Yes, ST says that religion is dead by the 23rd century, but a) this
ain't ST, and b) I think it's hogwash. I'm an atheist, and certainly I
wouldn't object to more people sharing that attitude. But the reality
is that the religious/spiritual impulse has been with us for as long as
we've been alive, and it's not going to just stop suddenly in the next
200 years. If anything, if you look at Eastern Europe, you're seeing a
resurgence there.

Your statement is predicated upon a) something massive and profound
permanently changing the belief system of b) every person on the planet.
At what point does it change for every single person on the planet? And
elsewhere? Where is the switch thrown?

People run into problems in extrapolation when they make the
assumption that things will be *drastically* different (barring some kine
(kind) of real disaster, obviously; if a meteor crashes into the central
United States, it's going to have a pretty substantial affect on the
people living there) from what's going on now. Fr'instance...the B W
SF *musical* "Just Imagine," made in the 1930s, set in the 1980s. In
the movie, people have numbers instead of names, they eat pills instead
of food, all the usual cliches. And, of course, they were wrong.

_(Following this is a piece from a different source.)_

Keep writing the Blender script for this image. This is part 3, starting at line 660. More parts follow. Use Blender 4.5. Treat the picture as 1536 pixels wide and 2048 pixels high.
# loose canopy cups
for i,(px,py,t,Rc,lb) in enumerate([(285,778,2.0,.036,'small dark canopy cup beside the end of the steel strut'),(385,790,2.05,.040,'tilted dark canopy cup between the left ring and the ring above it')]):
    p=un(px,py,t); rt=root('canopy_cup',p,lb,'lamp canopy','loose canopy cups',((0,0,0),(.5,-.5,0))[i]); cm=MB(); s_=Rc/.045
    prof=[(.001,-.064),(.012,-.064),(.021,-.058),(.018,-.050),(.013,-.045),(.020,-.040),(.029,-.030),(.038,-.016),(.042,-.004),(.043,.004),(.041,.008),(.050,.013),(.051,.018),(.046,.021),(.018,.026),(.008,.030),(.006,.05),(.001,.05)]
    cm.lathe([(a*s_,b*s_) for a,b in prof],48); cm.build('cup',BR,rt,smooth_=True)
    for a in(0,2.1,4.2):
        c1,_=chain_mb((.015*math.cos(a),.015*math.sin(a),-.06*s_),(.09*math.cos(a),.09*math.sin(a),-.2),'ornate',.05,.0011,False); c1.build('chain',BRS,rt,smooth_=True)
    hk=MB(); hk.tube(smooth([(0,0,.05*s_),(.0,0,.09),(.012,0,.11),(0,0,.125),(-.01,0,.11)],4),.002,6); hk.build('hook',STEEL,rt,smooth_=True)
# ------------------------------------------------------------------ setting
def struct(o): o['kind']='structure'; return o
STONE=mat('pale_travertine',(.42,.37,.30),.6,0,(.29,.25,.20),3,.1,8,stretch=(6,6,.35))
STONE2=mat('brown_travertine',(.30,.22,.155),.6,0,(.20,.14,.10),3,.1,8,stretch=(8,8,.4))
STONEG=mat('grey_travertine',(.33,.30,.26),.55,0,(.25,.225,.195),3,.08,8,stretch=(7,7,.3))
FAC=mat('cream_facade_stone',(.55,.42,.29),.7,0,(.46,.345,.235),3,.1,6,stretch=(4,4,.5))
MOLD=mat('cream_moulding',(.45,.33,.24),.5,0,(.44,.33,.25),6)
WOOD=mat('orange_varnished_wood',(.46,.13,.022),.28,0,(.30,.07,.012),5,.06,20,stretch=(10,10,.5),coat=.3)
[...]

You're looking at 200-300 years as if it's a long time, which is a
uniquely American point of view. Go to Europe some time, stand in
buildings that've been around longer than this nation, five, six, seven
hundred years. Go to New Grange in Ireland, stand as I did in the burial
mound, the oldest man-made structure in the *world*, made before metal
tools had been invented...and you get a sense of what *time* is. 300
years is a blink.

I am an atheist. But I'm also a writer. And a writer is charged
with the responsibility of being as honest as he can in his work. The
religious impulse, little as it appeals to me, remains one part of our
species' attempt to define itself, and our place in the universe. And
it must be dealt with with a modicum of respect, and honesty. What you
like in ST may be more what you like, what you hope, but neither of us
genuinely *knows* for certain what's going to happen 250 years from now,
so they're both equally valid views.